Dr. Travis Taylor: And it points back to all of this. Jay and I decided that we couldn’t change the inside of the government. We had people tell us we couldn’t go talk to certain congressmen and we had to have permission to do this or that. We’re outside of that. Now we’re going to talk to whoever the hell we want to, and we can show the general public whatever we want to show them. And that’s what we’re doing with Skinwalker Ranch. We’re going as deep as we can to find the smoking gun that we can set in front of everybody and say, hey! Honestly, I’d say the stuff we’ve shown in the five seasons is enough to show people there’s a real thing here that people don’t understand. But for whatever reason, there’s almost like a religion of debunkers. Their lives won’t function if they can’t debunk this to make people realize that it can’t be real. I don’t care what they say. We’ve got scientific evidence that says there’s something real there. I don’t know what it is, but there’s absolutely something real there.

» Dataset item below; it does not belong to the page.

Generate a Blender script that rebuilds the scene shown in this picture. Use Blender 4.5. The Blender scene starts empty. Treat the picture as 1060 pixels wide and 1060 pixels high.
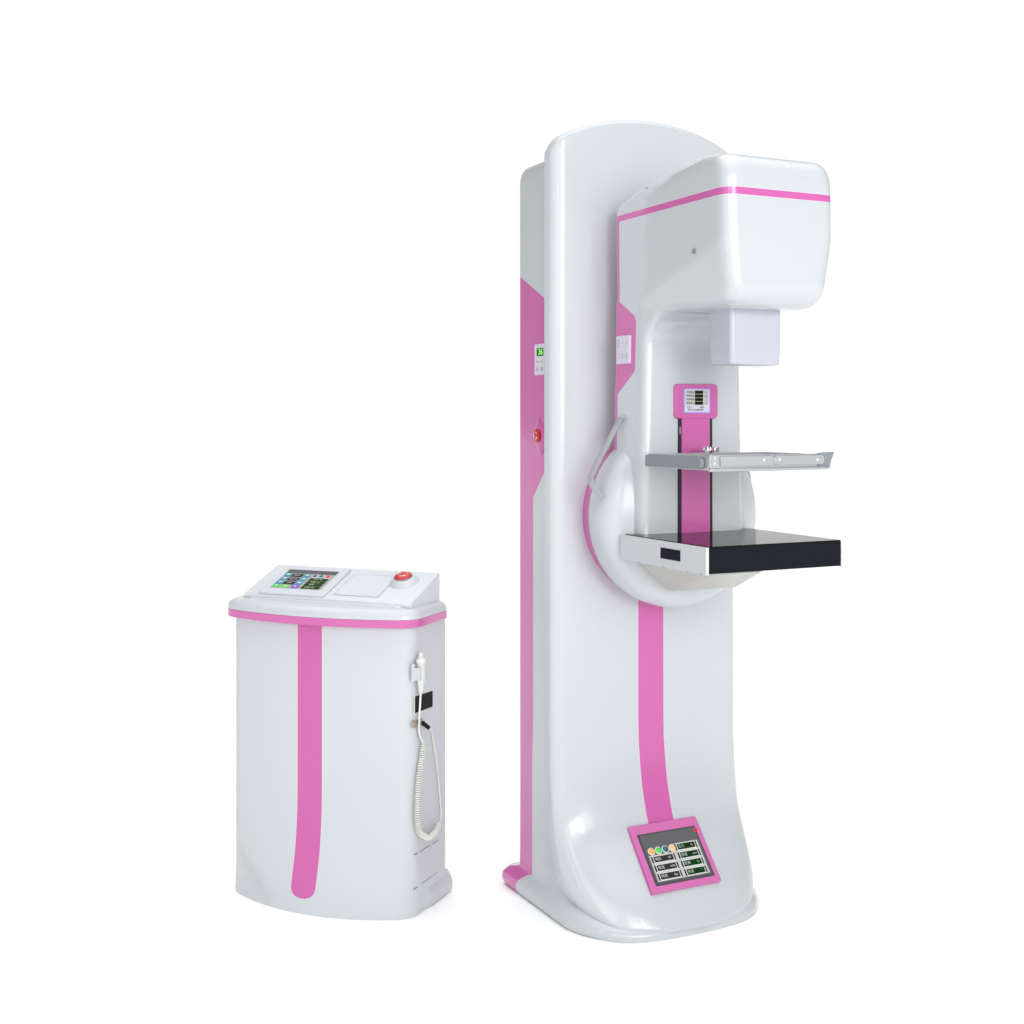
import bpy, bmesh, math, random
from mathutils import Vector, Matrix
random.seed(3)
S = bpy.context.scene
COL = S.collection
R = math.radians

# ---------------------------------------------------------------- camera
cam = bpy.data.cameras.new("camera"); co = bpy.data.objects.new("camera", cam); COL.objects.link(co)
co.location = (0, 0, 1.17); co.rotation_euler = (R(90), 0, 0)
cam.sensor_width = 36; cam.lens = 1340/1060*36; cam.shift_y = -99/1060
cam.clip_start = 0.05; cam.clip_end = 500
S.camera = co

# ---------------------------------------------------------------- world: white studio backdrop, dim sides, plus added overhead and horizon glow
W = bpy.data.worlds.new("World"); S.world = W; W.use_nodes = True
nt = W.node_tree; nt.nodes.clear()
wo = nt.nodes.new("ShaderNodeOutputWorld"); bg = nt.nodes.new("ShaderNodeBackground")
tc = nt.nodes.new("ShaderNodeTexCoord"); sp = nt.nodes.new("ShaderNodeSeparateXYZ")
nt.links.new(tc.outputs["Generated"], sp.inputs[0])
def wmap(out, a, b, c, d):
    m = nt.nodes.new("ShaderNodeMapRange"); m.interpolation_type = 'SMOOTHSTEP'
    m.inputs[1].default_value = a; m.inputs[2].default_value = b
    m.inputs[3].default_value = c; m.inputs[4].default_value = d
    nt.links.new(out, m.inputs[0]); return m.outputs[0]
def wmath(op, a, b):
    m = nt.nodes.new("ShaderNodeMath"); m.operation = op
    for i, v in enumerate((a, b)):
        if isinstance(v, (int, float)): m.inputs[i].default_value = v
        else: nt.links.new(v, m.inputs[i])
    return m.outputs[0]
back = wmap(sp.outputs[1], 0.68, 0.88, 0.0, 1.02)     # white paper behind the machines
top = wmap(sp.outputs[2], 0.55, 1.0, 0.0, 2.75)      # bright zenith, added to keep the floor white
base = wmap(sp.outputs[1], -1.0, 0.2, 0.34, 0.05)     # rest of the dim studio
horizon_glow = wmap(sp.outputs[2], 0.42, -0.02, 0.0, 0.52)      # low glow added to soften the horizon reflected in side faces
tot = wmath('MAXIMUM', wmath('MAXIMUM', back, top), wmath('MAXIMUM', base, horizon_glow))
nt.links.new(tot, bg.inputs[1]); bg.inputs[0].default_value = (0.985, 0.995, 1.0, 1)
nt.links.new(bg.outputs[0], wo.inputs[0])

# ---------------------------------------------------------------- studio lamps, the two narrow-spread ones added for contrast
def area(name, loc, target, sx, sy, power, col=(1, 1, 1)):
    l = bpy.data.lights.new(name, 'AREA'); l.shape = 'RECTANGLE'; l.size = sx; l.size_y = sy
    l.energy = power; l.color = col
    o = bpy.data.objects.new(name, l); COL.objects.link(o); o.location = loc
    d = Vector(target)-Vector(loc); o.rotation_euler = d.to_track_quat('-Z', 'Y').to_euler()
    return o
area("softbox_front", (0.1, -1.9, 1.9), (-0.1, 3.0, 0.9), 3.6, 2.4, 45)
k1 = area("added_key_right", (2.3, -1.3, 2.3), (0.55, 3.1, 1.45), 2.6, 2.6, 14); k1.data.spread = R(50)  # added lamp: lifts the machine's front, keeps its left side dim
k2 = area("added_key_left", (-1.7, -1.3, 1.9), (-0.55, 3.1, 0.4), 3.6, 3.0, 3.2); k2.data.spread = R(40)  # added lamp: lifts the console front, spares its right flank
area("strip_softbox_left", (-2.3, 0.2, 1.5), (0.3, 3.0, 1.2), 0.12, 2.3, 6.5)
area("strip_softbox_right", (2.2, -0.6, 1.7), (0.4, 2.6, 1.2), 0.18, 1.6, 8)

S.render.engine = 'CYCLES'
S.view_settings.view_transform = 'Standard'; S.view_settings.look = 'None'
S.view_settings.exposure = 0; S.view_settings.gamma = 1

# ================================================================ materials
def newmat(name):
    m = bpy.data.materials.new(name); m.use_nodes = True
    n = m.node_tree; b = n.nodes["Principled BSDF"]
    return m, n, b
def srgb(r, g, b):
    f = lambda c: (c/255/12.92) if c/255 <= .04045 else ((c/255+.055)/1.055)**2.4
    return (f(r), f(g), f(b), 1)
def add_grain(n, b, rough, bump=0.0, scale=60):
    t = n.nodes.new("ShaderNodeTexCoord"); no = n.nodes.new("ShaderNodeTexNoise")
    no.inputs["Scale"].default_value = scale; no.inputs["Detail"].default_value = 3
    n.links.new(t.outputs["Object"], no.inputs["Vector"])
    mr = n.nodes.new("ShaderNodeMapRange"); mr.inputs[3].default_value = rough*0.85; mr.inputs[4].default_value = rough*1.2
    n.links.new(no.outputs[0], mr.inputs[0]); n.links.new(mr.outputs[0], b.inputs["Roughness"])
    if bump:
        bu = n.nodes.new("ShaderNodeBump"); bu.inputs["Strength"].default_value = bump; bu.inputs["Distance"].default_value = 0.001
        n.links.new(no.outputs[0], bu.inputs["Height"]); n.links.new(bu.outputs[0], b.inputs["Normal"])
def simple(name, col, rough=0.3, metal=0.0, spec=0.5, coat=0.0, emit=0.0, bump=0.0, scale=60, trans=0.0):
    m, n, b = newmat(name)
    b.inputs["Base Color"].default_value = col; b.inputs["Metallic"].default_value = metal
    b.inputs["Specular IOR Level"].default_value = spec; b.inputs["Coat Weight"].default_value = coat
    b.inputs["Coat Roughness"].default_value = 0.04
    b.inputs["Transmission Weight"].default_value = trans
    if emit:
        b.inputs["Emission Color"].default_value = col; b.inputs["Emission Strength"].default_value = emit
    add_grain(n, b, rough, bump, scale)
    return m
WHITE = (0.505, 0.532, 0.552, 1)
PINK = (0.53, 0.112, 0.345, 1)
OUTL = (0.62, 0.58, 0.64, 1)

class NB:
    """tiny helper for masks computed from object coordinates"""
    def __init__(s, n):
        s.n = n; t = n.nodes.new("ShaderNodeTexCoord"); sep = n.nodes.new("ShaderNodeSeparateXYZ")
        n.links.new(t.outputs["Object"], sep.inputs[0]); s.x, s.y, s.z = sep.outputs
    def m(s, op, a, b=0.0, c=0.0):
        k = s.n.nodes.new("ShaderNodeMath"); k.operation = op
        for i, v in enumerate((a, b, c)):
            if isinstance(v, (int, float)): k.inputs[i].default_value = v
            else: s.n.links.new(v, k.inputs[i])
        return k.outputs[0]
    def gt(s, a, v): return s.m('GREATER_THAN', a, v)
    def lt(s, a, v): return s.m('LESS_THAN', a, v)
    def AND(s, *a):
        r = a[0]
        for q in a[1:]: r = s.m('MULTIPLY', r, q)
        return r
    def OR(s, *a):
        r = a[0]
        for q in a[1:]: r = s.m('MAXIMUM', r, q)
        return r
    def between(s, a, lo, hi): return s.AND(s.gt(a, lo), s.lt(a, hi))
    def half(s, a, b, p, q):
        """inside = left of the line p->q in plane (a,b)"""
        dx, dy = q[0]-p[0], q[1]-p[1]
        # dx*(b-p1) - dy*(a-p0) > 0
        t1 = s.m('MULTIPLY', b, dx); t2 = s.m('MULTIPLY', a, dy)
        return s.gt(s.m('SUBTRACT', t1, t2), dx*p[1]-dy*p[0])
    def convex(s, a, b, pts):
        r = None
        for i in range(len(pts)):
            h = s.half(a, b, pts[i], pts[(i+1) % len(pts)])
            r = h if r is None else s.AND(r, h)
        return r
    def mix(s, fac, c1, c2):
        k = s.n.nodes.new("ShaderNodeMix"); k.data_type = 'RGBA'
        s.n.links.new(fac, k.inputs[0])
        for i, c in ((6, c1), (7, c2)):
            if isinstance(c, tuple): k.inputs[i].default_value = c
            else: s.n.links.new(c, k.inputs[i])
        return k.outputs[2]
def paint(name, maskfn=None, base=WHITE, rough=0.16, coat=0.35, spec=0.45):
    m, n, b = newmat(name)
    b.inputs["Base Color"].default_value = base
    b.inputs["Specular IOR Level"].default_value = spec
    b.inputs["Coat Weight"].default_value = coat; b.inputs["Coat Roughness"].default_value = 0.03
    add_grain(n, b, rough, 0.05, 9)
    if maskfn:
        nb = NB(n); r = maskfn(nb)
        c = base
        if isinstance(r, tuple): pink, outl = r; c = nb.mix(outl, c, OUTL)
        else: pink = r
        c = nb.mix(pink, c, PINK)
        n.links.new(c, b.inputs["Base Color"])
    return m

M_white = paint("gloss_white_enamel")
M_pink = paint("pink_enamel", base=PINK)
M_lilac = simple("lilac_white_plastic", (0.46, 0.475, 0.54, 1), 0.38)
M_alu = simple("brushed_aluminium", (0.52, 0.53, 0.55, 1), 0.38, metal=0.8, scale=90)
M_alud = simple("satin_grey_aluminium", (0.24, 0.26, 0.28, 1), 0.5, metal=0.35, scale=200)
M_grey = simple("warm_grey_plastic", (0.44, 0.44, 0.41, 1), 0.4)
M_panelw = simple("satin_light_grey_paint", (0.52, 0.54, 0.56, 1), 0.38)
M_chrome = simple("chrome", (0.8, 0.8, 0.82, 1), 0.12, metal=1.0)
M_blackg = simple("black_gloss_top", (0.012, 0.011, 0.010, 1), 0.02, spec=0.05)
M_black = simple("black_satin", (0.010, 0.012, 0.016, 1), 0.45, spec=0.04)
M_slot = simple("dark_slot", (0.012, 0.008, 0.018, 1), 0.5)
M_red = simple("red_plastic", (0.50, 0.018, 0.016, 1), 0.3, coat=0.1)
M_whitep = simple("white_plastic", (0.62, 0.63, 0.61, 1), 0.35)
M_label = simple("pale_lilac_sticker", (0.60, 0.56, 0.66, 1), 0.5)
M_seam = simple("grey_seam", (0.22, 0.24, 0.26, 1), 0.6)
M_ink = simple("dark_grey_ink", (0.05, 0.05, 0.09, 1), 0.6)
M_inkl = simple("faded_grey_ink", (0.22, 0.20, 0.30, 1), 0.6)
M_scr = simple("grey_screen", (0.11, 0.11, 0.115, 1), 0.15, spec=0.08)
M_scrlight = simple("light_grey_screen_field", (0.48, 0.47, 0.47, 1), 0.25)
M_scrframe = simple("dark_grey_bezel", (0.07, 0.07, 0.075, 1), 0.3, spec=0.08)
M_field = simple("charcoal_readout", (0.028, 0.026, 0.028, 1), 0.2, spec=0.08)
M_gfield = simple("dark_green_readout", (0.002, 0.032, 0.004, 1), 0.2, spec=0.08)
M_rim = simple("pale_readout_rim", (0.62, 0.62, 0.60, 1), 0.4)
M_ltext = simple("pale_readout_text", (0.5, 0.5, 0.5, 1), 0.4, emit=0.1)
M_gtext = simple("pale_green_readout_text", (0.32, 0.42, 0.33, 1), 0.4, emit=0.1)
M_orange = simple("amber_button", (0.75, 0.36, 0.08, 1), 0.2, emit=0.1)
M_peach = simple("peach_button", (0.85, 0.42, 0.20, 1), 0.2, emit=0.15)
M_green = simple("green_button", (0.06, 0.50, 0.10, 1), 0.2, emit=0.15)
M_teal = simple("dark_teal_button", (0.02, 0.13, 0.16, 1), 0.2)
M_cyan = simple("sky_blue_button", (0.035, 0.24, 0.36, 1), 0.25, emit=0.05)
M_purple = simple("violet_button", (0.22, 0.06, 0.50, 1), 0.25, emit=0.05)
M_lime = simple("lime_button", (0.16, 0.55, 0.06, 1), 0.25, emit=0.1)
M_lcd = simple("lit_green_digits", (0.22, 0.95, 0.08, 1), 0.4, emit=0.7)
M_lcdbg = simple("dark_green_lcd", (0.01, 0.10, 0.01, 1), 0.2)
M_violet = simple("violet_bezel", (0.36, 0.28, 0.72, 1), 0.3)
M_yrim = simple("olive_rim", (0.16, 0.16, 0.03, 1), 0.4)
M_brass = simple("aged_nickel", (0.42, 0.36, 0.32, 1), 0.35, metal=0.8)
M_cord = simple("white_cord_rubber", (0.66, 0.67, 0.62, 1), 0.45)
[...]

Sarabeth Pollock: Last question here, and you kind of hit on this earlier. In five seasons the world has changed so much. Do you think there’s a shift in thinking among the general public now who see the show as doing a public service, and that maybe the show wouldn’t have worked 10 or 15 years ago without the new mindset?
Dr. Travis Taylor: 15 years ago is the right number for sure, because that’s when Ancient Aliens started, which is part of the culture shift. Erich von Däniken didn’t reach enough people through books, but Kevin Burns sure has reached a lot of people. Prometheus and History Channel and A&E Networks have reached a lot of people with Ancient Aliens and the other shows that are in the same genre like Oak Island, The Unexplained, The Tesla Files and now Skinwalker Ranch. It is a cultural shift that’s taking place. Art Bell was instrumental in that. There’s a much larger population of people who are at least looking and going ‘now, wait a minute.’ And now we are getting with the congressional testimonies more people who haven’t paid attention, who didn’t listen to Art Bell, who didn’t see those things, not the true believers or the Comic-Con goers. They’re seeing it maybe for the first time. And realizing that really, this was real, not stuff that was made up in Will Smith movies.

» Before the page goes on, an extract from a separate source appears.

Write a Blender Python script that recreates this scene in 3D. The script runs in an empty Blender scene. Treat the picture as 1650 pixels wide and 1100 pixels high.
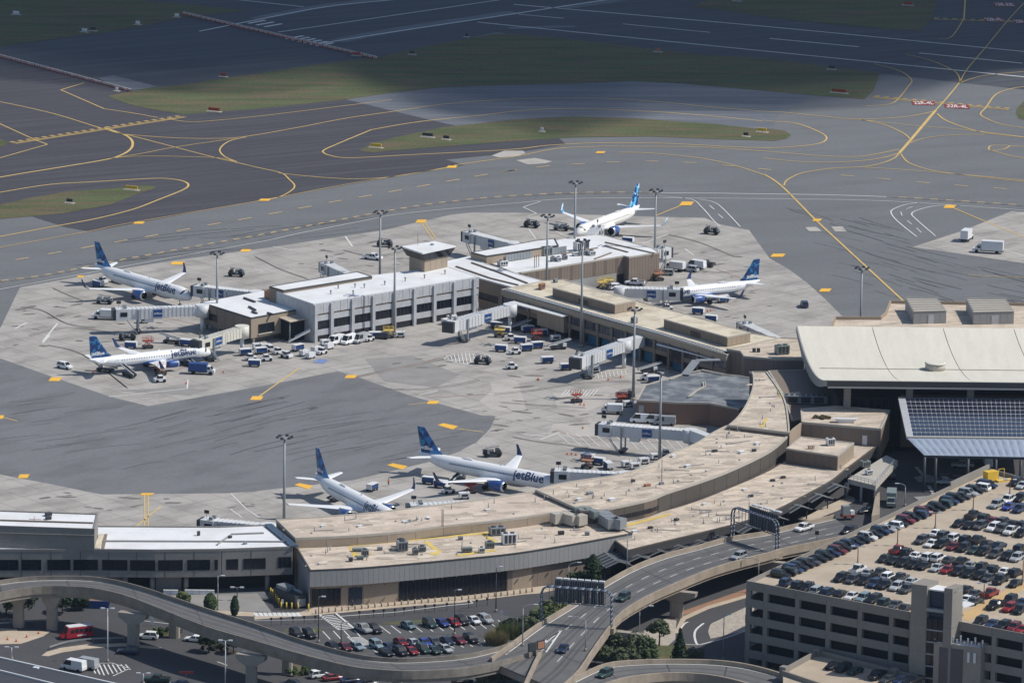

Jay Stratton: We were doing a presentation when we had some of the staffers and Travis was going through the analysis of the Gimbal. One of the guys there is from the Los Alamos labs, a scientist, and he’s watching all this going ‘I thought there was nothing to this. I thought it was just lens flare or whatever.’
Dr. Travis Taylor: So even scientists just took the debunkers word for it and went on. Yeah, there’s nothing there. That’s just people who talk about UFOs or little green men or whatever.
But the thing that I can’t emphasize enough about The Secret of Skinwalker Ranch is that this isn’t a TV show. It’s a documentary of a scientific investigation, which is shown on TV, but it is documenting the scientific investigation. We’re showing what’s happening and what the results are to the general public as soon as we can. And I can do nothing but praise everyone who’s been involved with it, from the network side to the production side to the people on the team doing the hard work every day. This is a dream job. It’s what I have wanted to do since I was a kid, since I was in third grade. I’m excited about it, and everyone at Comic-Con should be excited about it, too!
The Secret of Skinwalker Ranch season 7 premieres Tuesday, May 19, on The History Channel.